* [WRITTEN REQUEST]
Set down, word for word, only the lines from the start of the records through the line bearing "finish('end_block', box_bm(s *"; include no pictures.

* [GIVEN RECORDS]
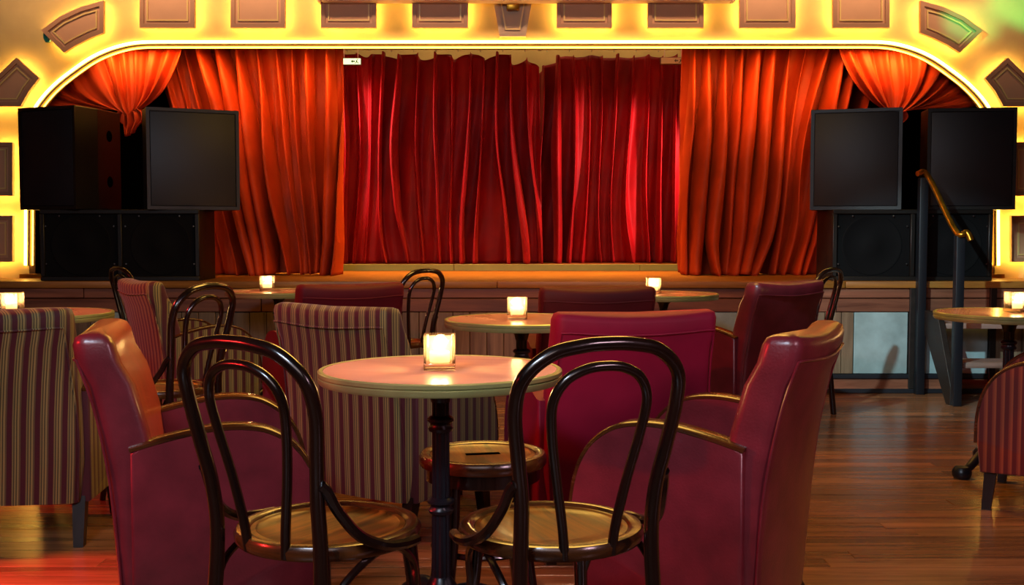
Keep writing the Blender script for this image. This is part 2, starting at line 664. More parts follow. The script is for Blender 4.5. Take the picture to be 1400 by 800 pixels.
def arch_points(off=0.0, smooth=4):
    """the arch outline on the wall face, left foot to right foot; off moves it into the opening"""
    L = [at(px, py, WY) for px, py in ARCH_PX]
    L[0].z = STZ - .02
    c = catmull(L, smooth)
    pts = [(p.x, p.z) for p in c]
    pts += [(-x, z) for x, z in reversed(pts)]
    if off:
        out = []
        for i, (x, z) in enumerate(pts):
            a = Vector(pts[max(i - 1, 0)])
            b2 = Vector(pts[min(i + 1, len(pts) - 1)])
            t = (b2 - a).normalized()
            n = Vector((t.y, -t.x))
            out.append((x + n.x * off, z + n.y * off))
        pts = out
    return pts


AP = arch_points(0.024)
poly = [(-RX, -.05), (-RX, CEIL), (RX, CEIL), (RX, -.05)]
poly += [(AP[-1][0], -.05)] + AP[::-1] + [(AP[0][0], -.05)]
structure(finish('wall_proscenium', prism_bm(poly, 1, WY, WY + .10), M['plaster'], smooth=False))

rope = thing('rope_light', 'glowing warm rope light following the edge of the stage arch', 'light', (0, 0, 0))
path = [(x, WY - .012, z) for x, z in arch_points(0.0) if z > STZ + .03]
finish('light_tube', tube_bm(path, 0.010, 8), M['rope'], rope)
path2 = [(x, WY + .03, z) for x, z in arch_points(0.034) if z > STZ + .03]
finish('inner_light_tube', tube_bm(path2, 0.006, 8), M['rope_dim'], rope)
# channel that carries the two tubes
ch = bmesh.new()
tube_bm([(x, WY - .004, z) for x, z in arch_points(0.014) if z > STZ + .03], 0.006, 6, bm=ch)
finish('channel', ch, M['plaster'], rope)
for s in (-1, 1):
    finish('end_block', box_bm(s * 3.47 - .1, s * 3.47 + .1, WY - .06, WY - .002, STZ, STZ + .03, .004), M['rail_brass'], rope)


# back-lit panels on the wall
def inset(poly, d):
    n = len(poly)
    c = Vector((sum(p[0] for p in poly) / n, sum(p[1] for p in poly) / n))
    out = []
    for i in range(n):
        p0, p1, p2 = Vector(poly[i - 1]), Vector(poly[i]), Vector(poly[(i + 1) % n])
        e1, e2 = (p1 - p0).normalized(), (p2 - p1).normalized()
        n1, n2 = Vector((-e1.y, e1.x)), Vector((-e2.y, e2.x))
        if n1.dot(c - p1) < 0:
            n1 = -n1
        if n2.dot(c - p1) < 0:
            n2 = -n2
        bis = n1 + n2
        k = d / max(0.3, 0.5 * bis.length_squared)
        out.append((p1.x + bis.x * k, p1.y + bis.y * k))
    return out


def ring_bm(outer, inner, y0, y1, bm=None):
    b = bmesh.new()
    n = len(outer)
    V = [[b.verts.new((p[0], yy, p[1])) for p in pl] for pl, yy in ((outer, y0), (outer, y1), (inner, y1), (inner, y0))]
    for i in range(n):
        j = (i + 1) % n
        for k in range(4):
            b.faces.new((V[k][i], V[k][j], V[(k + 1) % 4][j], V[(k + 1) % 4][i]))
    return merge(bm, b)


def wall_panel(poly, label, lit=True, mat='panel'):
    n = len(poly)
    cx, cz = sum(p[0] for p in poly) / n, sum(p[1] for p in poly) / n
    pl = [(p[0] - cx, p[1] - cz) for p in poly]
    t = thing('wall_panel', label, 'wall panel', (cx, WY, cz), 0, 'back-lit panels round the stage arch')
    gap = 0.06 if lit else 0.0
    finish('board', prism_bm(pl, 1, -gap - .022, -gap), M[mat], t, smooth=False)
    mm = M['panel_mould'] if lit else M[mat]
    finish('moulding', ring_bm(pl, inset(pl, .03), -gap - .036, -gap - .022), mm, t, smooth=False)
    i1 = inset(pl, .048)
    finish('inner_bead', ring_bm(i1, inset(pl, .058), -gap - .032, -gap - .022), M['bead'], t, smooth=False)
    if lit:
        finish('light_strip', ring_bm(inset(pl, .012), inset(pl, .022), -gap + .008, -gap), M['led'], t, smooth=False)
        finish('spacer', prism_bm(inset(pl, .05), 1, -gap, 0), M['black'], t, smooth=False)
    return t


def pxpoly(pts, mirror=False):
    out = []
    for px, py in pts:
        p = at(px, py, WY - .06)
        out.append((-p.x if mirror else p.x, p.z))
    return out


names = ['first', 'second', 'third', 'fourth', 'fifth', 'sixth', 'seventh', 'eighth']
tops = [(193, 268), (317, 391), (440, 515), (564, 640), (761, 836), (885, 961), (1010, 1086), (1137, 1214)]
for i, (a, b_) in enumerate(tops):
    side = 'left' if i < 4 else 'right'
    k = 4 - i if i < 4 else i - 3
    lab = ['', 'rectangular back-lit panel next to the keystone on its %s side',
           'second rectangular back-lit panel out from the keystone on its %s',
           'third rectangular back-lit panel out from the keystone on its %s',
           'outermost rectangular back-lit panel above the arch on the %s, by the slanted panel'][k] % side
    wall_panel(pxpoly([(a, -36), (b_, -36), (b_, 39), (a, 39)]), lab)
C1 = [(59, 43), (84, 24), (112, 11), (144, 2), (144, 46), (126, 53), (106, 63), (90, 73)]
C2 = [(25, 80), (56, 108), (42, 126), (31, 146), (-28, 146), (-22, 128), (0, 104)]
for mir, sd in ((False, 'left'), (True, 'right')):
    wall_panel(pxpoly(C1, mir), 'curved slanted back-lit panel at the top %s bend of the arch' % sd)
    wall_panel(pxpoly(C2, mir), 'tapering back-lit panel low on the %s bend, above the speaker top' % sd)
    wall_panel(pxpoly([(-52, 195), (20, 195), (20, 268), (-52, 268)], mir), 'upright back-lit panel beside the upper %s speaker' % sd)
    wall_panel(pxpoly([(-52, 295), (20, 295), (20, 358), (-52, 358)], mir), 'lowest back-lit panel on the %s, beside the glowing upright strip' % sd)
key = wall_panel(pxpoly([(672, -14), (730, -14), (719, 49), (683, 49)]), 'pale keystone panel with stepped mouldings at the middle of the arch', False, 'key_paint')
finish('cap_block', box_bm(-.045, .045, -.075, -.02, .02, .115, .006), M['rail_brass'], key)
kn = at(62, 48, WY - .09)  # unidentified teal shape, built as a shiny oval
finish('piece', lathe_bm([(0, -.05), (.018, -.045), (.03, -.02), (.032, 0), (.03, .02), (.018, .045), (0, .05)], 16), M['teal'])
ko = bpy.data.objects['piece']
ko.name = 'wall_piece'
ko.location = (kn.x, WY - .05, kn.z)
tag(ko, 'small teal oval knob at the outer tip of the left slanted panel', 'piece')

# screen case hung in front of the wall, only its lower edge shows
sc0, sc1 = at(352, 3, 7.87), at(1000, 3, 7.87)
scr = thing('screen_case', 'pale lilac rolled screen case hanging along the top of the arch', 'screen', (0, 7.87, sc0.z))
finish('casing', box_bm(sc0.x + .45, sc1.x, -.06, .06, 0, .12, .012), M['screen'], scr)
finish('end_cap', box_bm(sc0.x + .43, sc0.x + .45, -.062, .062, -.0, .122, .004), M['screen'], scr)
finish('end_cap', box_bm(sc1.x, sc1.x + .02, -.062, .062, -.0, .122, .004), M['screen'], scr)
for x in (-1.0, 1.2):
    finish('hanger', tube_bm([(x, 0, .12), (x, 0, CEIL - sc0.z)], .008, 8), M['steel'], scr)

# ------------------------------------------------------------------ stage
SY = 7.40
stage = structure(finish('stage_platform', box_bm(-RX + .01, RX - .01, SY + .06, 10.29, -.02, STZ - .03), M['stage_board'], smooth=False))
structure(finish('stage_floor', box_bm(-RX + .01, RX - .01, SY + .03, 10.29, STZ - .03, STZ, .003, 1), M['stage_wood'], smooth=False))
for a, b_ in ((-4.72, -2.4), (-2.4, -.1), (-.1, 2.25), (2.25, 4.72)):
    finish('nosing', box_bm(a + .002, b_ - .002, SY - .01, SY + .03, STZ - .045, STZ + .001, .006), M['stage_wood'], stage)


def zpx(py, Y=SY):
    return at(700, py, Y).z


# upper boards, middle rails and the base boards, one object per board
for z0, z1, cuts in ((zpx(408), zpx(388.5), (-4.7, -2.9, -.9, .8, 2.75, 4.7)), (zpx(427), zpx(408.5), (-4.7, -3.6, -1.7, .2, 2.2, 4.7))):
    for a, b_ in zip(cuts, cuts[1:]):
        finish('plank', box_bm(a + .003, b_ - .003, SY + .012 + random.uniform(0, .004), SY + .06, z0 + .002, z1 - .002, .003, 1), M['stage_board'], stage, smooth=False)
for a, b_ in ((-4.7, -1.5), (-1.5, 1.6), (1.6, 4.7)):
    finish('rail', box_bm(a, b_, SY, SY + .06, zpx(518), zpx(512), .004, 1), M['stage_rail'], stage, smooth=False)
    finish('kickboard', box_bm(a + .003, b_ - .003, SY + .012, SY + .06, 0.012, zpx(518.5), .003, 1), M['stage_board'], stage, smooth=False)
    finish('floor_strip', box_bm(a, b_, SY - .004, SY + .06, 0, .03, .003, 1), M['stage_rail'], stage, smooth=False)
zt, zb = zpx(427.5), zpx(511.5)
ZX = [(at(1168, 470, SY).x, at(1243, 470, SY).x), (at(1262, 470, SY).x, at(1353, 470, SY).x), (at(968, 470, SY).x, at(1012, 470, SY).x), (at(128, 470, SY).x, at(178, 470, SY).x)]
for a, b_ in ZX:
    finish('metal_panel', box_bm(a + .004, b_ - .004, SY + .02, SY + .06, zb, zt, .003, 1), M['zinc'], stage, smooth=False)
for px in (1247.5, 1357):
    xx = at(px, 470, SY).x
    finish('post', box_bm(xx - .022, xx + .022, SY - .004, SY + .06, .03, zpx(390), .004, 1), M['stringer'], stage, smooth=False)
x = -4.7
while x < 4.68:
    wdt = 0.115
    nx = x + wdt
    hit = [z for z in ZX if not (nx <= z[0] + .01 or x >= z[1] - .01)]
    if hit:
        if x < hit[0][0] - .02:
            finish('upright_plank', box_bm(x + .002, hit[0][0] - .002, SY + .016, SY + .06, zb, zt, .003, 1), M['stage_board_v'], stage, smooth=False)
        x = hit[0][1]
        continue
    finish('upright_plank', box_bm(x + .002, nx - .002, SY + .014 + random.uniform(0, .006), SY + .06, zb, zt, .003, 1), M['stage_board_v'], stage, smooth=False)
    x = nx

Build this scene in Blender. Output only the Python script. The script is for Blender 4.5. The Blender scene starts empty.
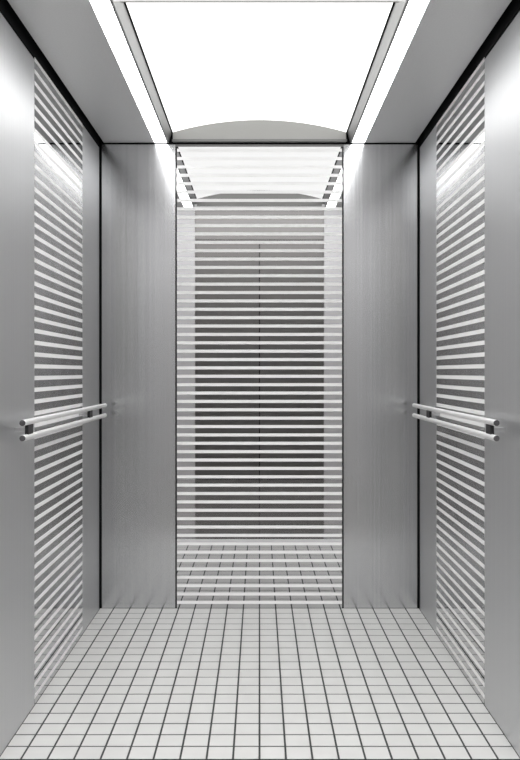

* [FINAL RESULT]
Keep writing the Blender script for this image. This is part 2, starting at line 664. More parts follow. The script is for Blender 4.5. Take the picture to be 1400 by 800 pixels.
def arch_points(off=0.0, smooth=4):
    """the arch outline on the wall face, left foot to right foot; off moves it into the opening"""
    L = [at(px, py, WY) for px, py in ARCH_PX]
    L[0].z = STZ - .02
    c = catmull(L, smooth)
    pts = [(p.x, p.z) for p in c]
    pts += [(-x, z) for x, z in reversed(pts)]
    if off:
        out = []
        for i, (x, z) in enumerate(pts):
            a = Vector(pts[max(i - 1, 0)])
            b2 = Vector(pts[min(i + 1, len(pts) - 1)])
            t = (b2 - a).normalized()
            n = Vector((t.y, -t.x))
            out.append((x + n.x * off, z + n.y * off))
        pts = out
    return pts


AP = arch_points(0.024)
poly = [(-RX, -.05), (-RX, CEIL), (RX, CEIL), (RX, -.05)]
poly += [(AP[-1][0], -.05)] + AP[::-1] + [(AP[0][0], -.05)]
structure(finish('wall_proscenium', prism_bm(poly, 1, WY, WY + .10), M['plaster'], smooth=False))

rope = thing('rope_light', 'glowing warm rope light following the edge of the stage arch', 'light', (0, 0, 0))
path = [(x, WY - .012, z) for x, z in arch_points(0.0) if z > STZ + .03]
finish('light_tube', tube_bm(path, 0.010, 8), M['rope'], rope)
path2 = [(x, WY + .03, z) for x, z in arch_points(0.034) if z > STZ + .03]
finish('inner_light_tube', tube_bm(path2, 0.006, 8), M['rope_dim'], rope)
# channel that carries the two tubes
ch = bmesh.new()
tube_bm([(x, WY - .004, z) for x, z in arch_points(0.014) if z > STZ + .03], 0.006, 6, bm=ch)
finish('channel', ch, M['plaster'], rope)
for s in (-1, 1):
    finish('end_block', box_bm(s * 3.47 - .1, s * 3.47 + .1, WY - .06, WY - .002, STZ, STZ + .03, .004), M['rail_brass'], rope)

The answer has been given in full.